Con riferimento all’instaurazione del contraddittorio non è, tuttavia, dirimente la sola considerazione inerente alla formulazione (applicabile ratione temporis, al caso in esame e successivamente abrogato dall’art. 1, lett. o), d.lgs. 30/12/2023, n. 219 ) dell’art. 12, comma 7, legge n. 212 del 2000 (« Nel rispetto del principio di cooperazione tra amministrazione e contribuente, dopo il rilascio della copia del processo verbale di chiusura RAGIONE_SOCIALE operazioni da parte degli organi di controllo, il contribuente può comunicare entro sessanta giorni osservazioni e richieste che sono valutate dagli uffici impositori. L’avviso di accertamento non può essere emanato prima della scadenza del predetto termine, salvo casi di particolare e motivata urgenza.» ).
L’avviso di accertamento riguarda, infatti, anche un tributo cd. armonizzato, come l’IVA, con la conseguenza che deve trovare applicazione quanto precisato da questa Corte e, in particolare: « In tema di accertamento, il termine dilatorio di cui all’art. 12, comma 7, della l. n. 212 del 2000 non opera nell’ipotesi di accertamenti cd. a tavolino, salvo che riguardino tributi “armonizzati” come l’IVA, ipotesi nella quale, tuttavia, il contribuente che faccia valere il mancato rispetto di detto termine è in ogni caso onerato di indicare, in concreto, le questioni che avrebbe potuto dedurre in sede di contraddittorio preventivo. » (Cass., 29/10/2018, n. 27420).
Nella specie – con riferimento alla ripresa in materia di IVA -non sono stati indicati gli elementi che il contribuente avrebbe potuto far valere in senso contrario alle determinazioni assunte dall’amministrazione. Tanto più che la stessa società contribuente alla cui pec -è pervenuta la richiesta di esibizione dei registri IVA
dell’anno 2007 non li ha esibiti all’amministrazione. Sul punto occorre evidenziare come siano palesemente infondate le contestazioni del controricorrente circa la comunicazione della richiesta del registro alla società (cui era riferito l’obbligo di tenuta del registro di cui è stata chiesta l’esibizione) , anziché a quello dei soci.
Non possono essere, invece, affrontate nella presente sede le questioni non esaminate dalla CTR e riproposte dal controricorrente.
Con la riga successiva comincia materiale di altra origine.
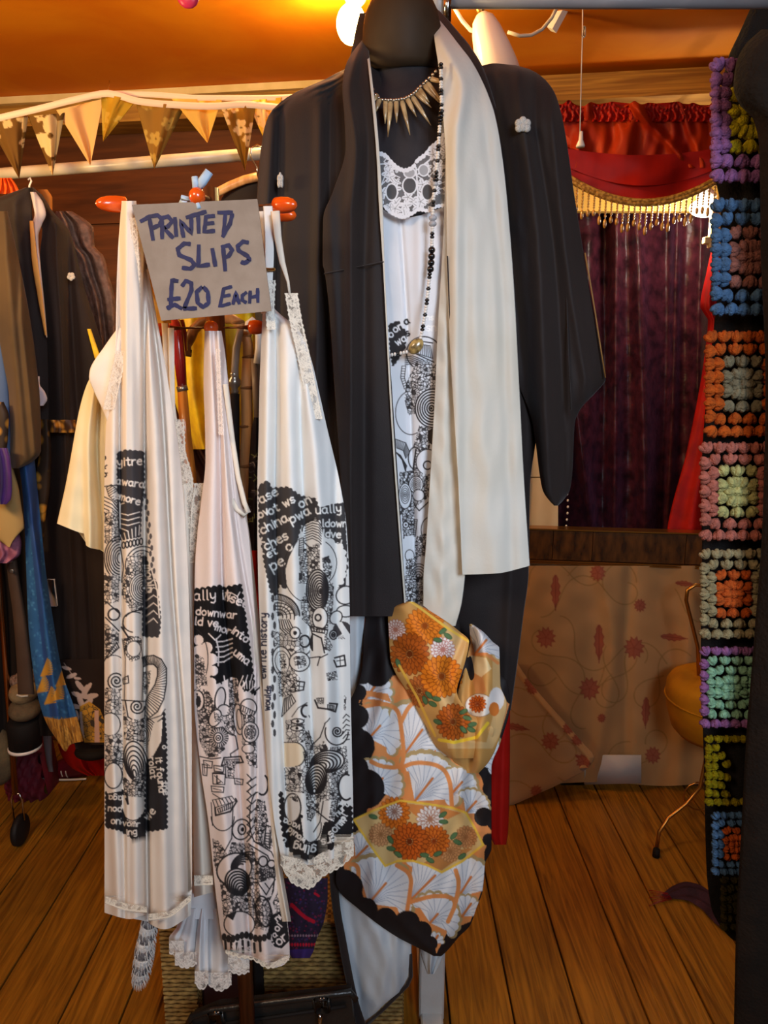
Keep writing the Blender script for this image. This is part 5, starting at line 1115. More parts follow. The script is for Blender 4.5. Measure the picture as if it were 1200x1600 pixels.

Questa Corte ha, infatti, affermato che: « Nel giudizio di legittimità introdotto a seguito di ricorso per cassazione non possono trovare ingresso, e perciò non sono esaminabili, le questioni sulle quali, per qualunque ragione, il giudice inferiore non si sia pronunciato per averle ritenute assorbite in virtù dell’accoglimento di un’eccezione pregiudiziale, con la conseguenza che, in dipendenza della cassazione della sentenza impugnata per l’accoglimento del motivo attinente alla questione assorbente, l’esame RAGIONE_SOCIALE ulteriori questioni oggetto di censura va rimesso al giudice di rinvio, salva l’eventuale ricorribilità per cassazione avverso la successiva sentenza che abbia affrontato le suddette questioni precedentemente ritenute superate. » (Cass., 16/06/2022, n. 19442).
10. Alla luce di quanto sin qui evidenziato il secondo e il terzo motivo ricorso sono fondati e devono essere accolti, con la conseguente cassazione della sentenza impugnata e il rinvio alla Corte di Giustizia Tributaria di secondo grado del Veneto, che in diversa composizione deciderà anche sulle spese del presente procedimento.
P.Q.M.
rigetta il primo motivo di ricorso, accoglie il secondo e il terzo motivo di ricorso e cassa la sentenza impugnata, rinviando alla Corte di Giustizia Tributaria di secondo grado del Veneto che, in diversa composizione, deciderà anche sulle spese del presente giudizio. Così deciso in Roma, il 04/07/2024.